I started furiously writing a letter to Greg McKeown– right there in bed on my iPhone in the middle of the night. I don’t know if I ever truly intended to send it. It was more like my thoughts were exploding and I needed to get them out.

As we wrap up this series, it dawned on me that it might be of interest to my readers– since it was the spark that lit a fire in me– that eventually became this blog (and of course, this series).

Plus, there’s just something intriguing about reading a letter that was never sent, isn’t there? 😉

Here is an edited version of my middle of the night scribblings.


Dear Mr. McKeown,

I have greatly enjoyed reading and listening to your book. As a new mother I have little spare time to spend thumbing through the pages of a book while keeping a constant eye on my toppling 15-month-old. The audiobook has given me a chance to soak in your thoughts and profound insights on living a full and productive life through the disciplined pursuit of less.

As a disabled mom, I find myself having much less energy than most. I rely upon others to help me with basics like grocery shopping, cooking and some days even carrying my child up to her room.

For some reason (at first) I thought this made me an exception to the rules of the essentialist. But the truth is– as a person with a chronic condition–I must become the ultimate essentialist if I want to make my greatest impact.

To be honest, I’m finding it much more difficult than I would’ve imagined. Life is constantly bombarding me with distractions, decisions, opportunities and anxieties; it keeps pulling me away from my highest contribution.

Then it dawned on me: What if others were having the same complications applying the concepts of your book to their particular situation? What if there were a bridge to connect your concepts and ideas to varied groups of people?

What if you started with the most frazzled of all people?

She has so many roles—most of which conflict with one another. She’s often not praised for her accomplishments. Her tasks are constantly juggled and her desires are rarely met. Her job is not sought after or praised in society in any sort of traditional way. She’s not offered benefits, bonuses or pay.

She’s a mother.

But what if she could have a different story?

What if her roles could be well-defined and her life lived with clear boundaries?

What if she could make time for only the most important things: her children, her husband, and her own soul?

What if putting away the dishes was not always the most important thing on her ‘to do’ list?

What of her life was not defined by which fire she was putting out?

Perhaps a mother could be an essentialist too.
Perhaps she could have peace and rest and balance.
Perhaps she could learn that some tasks can wait, in order to meet her highest contribution.

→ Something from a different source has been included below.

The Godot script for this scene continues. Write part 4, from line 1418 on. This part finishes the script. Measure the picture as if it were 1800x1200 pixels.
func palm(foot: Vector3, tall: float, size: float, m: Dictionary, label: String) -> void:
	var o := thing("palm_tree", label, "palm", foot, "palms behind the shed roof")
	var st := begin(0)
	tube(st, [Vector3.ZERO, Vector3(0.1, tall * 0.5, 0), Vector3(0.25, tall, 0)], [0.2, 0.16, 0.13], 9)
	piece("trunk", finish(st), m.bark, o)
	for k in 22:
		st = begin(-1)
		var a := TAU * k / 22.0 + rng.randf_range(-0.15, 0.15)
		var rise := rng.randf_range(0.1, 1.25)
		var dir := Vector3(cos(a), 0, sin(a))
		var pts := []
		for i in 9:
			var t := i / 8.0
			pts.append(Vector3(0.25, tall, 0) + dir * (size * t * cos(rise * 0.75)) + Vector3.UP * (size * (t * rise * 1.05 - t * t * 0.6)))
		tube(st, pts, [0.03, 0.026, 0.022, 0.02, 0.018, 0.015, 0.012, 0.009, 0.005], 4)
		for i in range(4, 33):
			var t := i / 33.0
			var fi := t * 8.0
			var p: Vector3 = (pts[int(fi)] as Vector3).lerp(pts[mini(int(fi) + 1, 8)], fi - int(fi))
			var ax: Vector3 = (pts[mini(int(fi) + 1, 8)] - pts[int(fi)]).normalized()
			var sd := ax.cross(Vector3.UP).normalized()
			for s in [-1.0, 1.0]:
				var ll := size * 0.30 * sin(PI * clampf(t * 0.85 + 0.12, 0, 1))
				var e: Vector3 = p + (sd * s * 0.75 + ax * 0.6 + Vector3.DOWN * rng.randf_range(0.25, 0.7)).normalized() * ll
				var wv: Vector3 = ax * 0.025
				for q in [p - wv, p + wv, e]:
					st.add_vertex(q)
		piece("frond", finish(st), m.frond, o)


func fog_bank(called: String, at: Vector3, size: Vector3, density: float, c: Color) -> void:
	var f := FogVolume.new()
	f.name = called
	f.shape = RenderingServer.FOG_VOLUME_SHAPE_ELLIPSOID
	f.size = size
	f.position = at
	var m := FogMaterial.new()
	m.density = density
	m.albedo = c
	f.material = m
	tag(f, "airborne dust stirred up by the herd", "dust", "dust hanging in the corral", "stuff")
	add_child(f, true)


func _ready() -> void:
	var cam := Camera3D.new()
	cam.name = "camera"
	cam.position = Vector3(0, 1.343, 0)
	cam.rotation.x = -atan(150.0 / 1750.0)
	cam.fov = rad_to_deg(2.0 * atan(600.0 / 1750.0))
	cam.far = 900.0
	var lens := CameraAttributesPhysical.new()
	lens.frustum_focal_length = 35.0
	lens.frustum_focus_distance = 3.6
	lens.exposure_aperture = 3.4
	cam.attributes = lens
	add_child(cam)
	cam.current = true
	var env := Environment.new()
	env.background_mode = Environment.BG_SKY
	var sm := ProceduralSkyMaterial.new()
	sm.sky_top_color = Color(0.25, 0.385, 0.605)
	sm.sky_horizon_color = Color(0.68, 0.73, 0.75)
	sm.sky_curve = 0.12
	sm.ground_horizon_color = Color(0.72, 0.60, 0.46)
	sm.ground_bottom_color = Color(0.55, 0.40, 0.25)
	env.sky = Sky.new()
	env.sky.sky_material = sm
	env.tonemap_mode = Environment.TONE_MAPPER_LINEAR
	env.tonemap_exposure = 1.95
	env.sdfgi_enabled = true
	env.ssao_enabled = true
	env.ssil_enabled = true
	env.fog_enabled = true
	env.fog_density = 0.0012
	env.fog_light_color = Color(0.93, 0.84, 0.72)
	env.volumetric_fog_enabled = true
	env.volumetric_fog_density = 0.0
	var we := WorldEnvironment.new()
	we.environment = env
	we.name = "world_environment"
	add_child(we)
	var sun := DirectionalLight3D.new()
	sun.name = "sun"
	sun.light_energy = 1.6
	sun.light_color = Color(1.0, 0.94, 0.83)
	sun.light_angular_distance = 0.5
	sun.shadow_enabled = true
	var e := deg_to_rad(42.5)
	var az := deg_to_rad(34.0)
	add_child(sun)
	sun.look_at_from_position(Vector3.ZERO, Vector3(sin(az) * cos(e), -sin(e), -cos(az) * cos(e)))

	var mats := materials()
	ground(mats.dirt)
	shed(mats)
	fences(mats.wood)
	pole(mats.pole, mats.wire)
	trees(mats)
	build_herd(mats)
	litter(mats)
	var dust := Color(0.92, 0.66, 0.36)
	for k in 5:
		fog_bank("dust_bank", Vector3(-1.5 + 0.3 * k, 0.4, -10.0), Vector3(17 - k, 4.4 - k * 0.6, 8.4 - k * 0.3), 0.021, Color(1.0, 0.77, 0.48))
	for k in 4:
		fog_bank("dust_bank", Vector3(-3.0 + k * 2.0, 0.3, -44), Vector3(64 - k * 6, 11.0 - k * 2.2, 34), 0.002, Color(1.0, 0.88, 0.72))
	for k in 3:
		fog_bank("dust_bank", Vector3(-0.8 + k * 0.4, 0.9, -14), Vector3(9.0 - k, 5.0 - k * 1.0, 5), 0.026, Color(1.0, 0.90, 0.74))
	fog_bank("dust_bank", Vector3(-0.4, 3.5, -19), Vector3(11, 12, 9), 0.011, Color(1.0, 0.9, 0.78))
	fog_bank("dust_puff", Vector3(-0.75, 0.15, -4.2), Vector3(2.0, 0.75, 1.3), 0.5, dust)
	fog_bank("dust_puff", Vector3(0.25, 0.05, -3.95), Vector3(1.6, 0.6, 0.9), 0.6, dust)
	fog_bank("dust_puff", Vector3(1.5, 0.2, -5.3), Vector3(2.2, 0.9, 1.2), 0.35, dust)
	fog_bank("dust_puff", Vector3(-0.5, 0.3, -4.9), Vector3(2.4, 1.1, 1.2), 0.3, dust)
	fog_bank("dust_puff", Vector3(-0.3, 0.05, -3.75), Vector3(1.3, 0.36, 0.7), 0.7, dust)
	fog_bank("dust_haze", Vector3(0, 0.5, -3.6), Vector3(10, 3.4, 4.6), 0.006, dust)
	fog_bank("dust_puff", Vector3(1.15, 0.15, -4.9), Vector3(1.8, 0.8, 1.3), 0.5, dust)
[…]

I know a book titled The Essentialist Mother would sound a bit trite, like Chicken Soup for the Soul for the [fill in the blank]. But bottom line– mothers need to be essentialists and they need help doing it.

Perhaps the idea of applying Essentialism in practical ways to varied groups of people—including mothers—might be something worth writing about?

Thank you so much for your book. It has meant so much to me.

Your essentialist in training,

Bree Najera


Although I never sent the letter, Room for Joy started with this idea that if I could learn to live simply and purposefully, then maybe I could make room for joy in my life– alongside other moms– like you.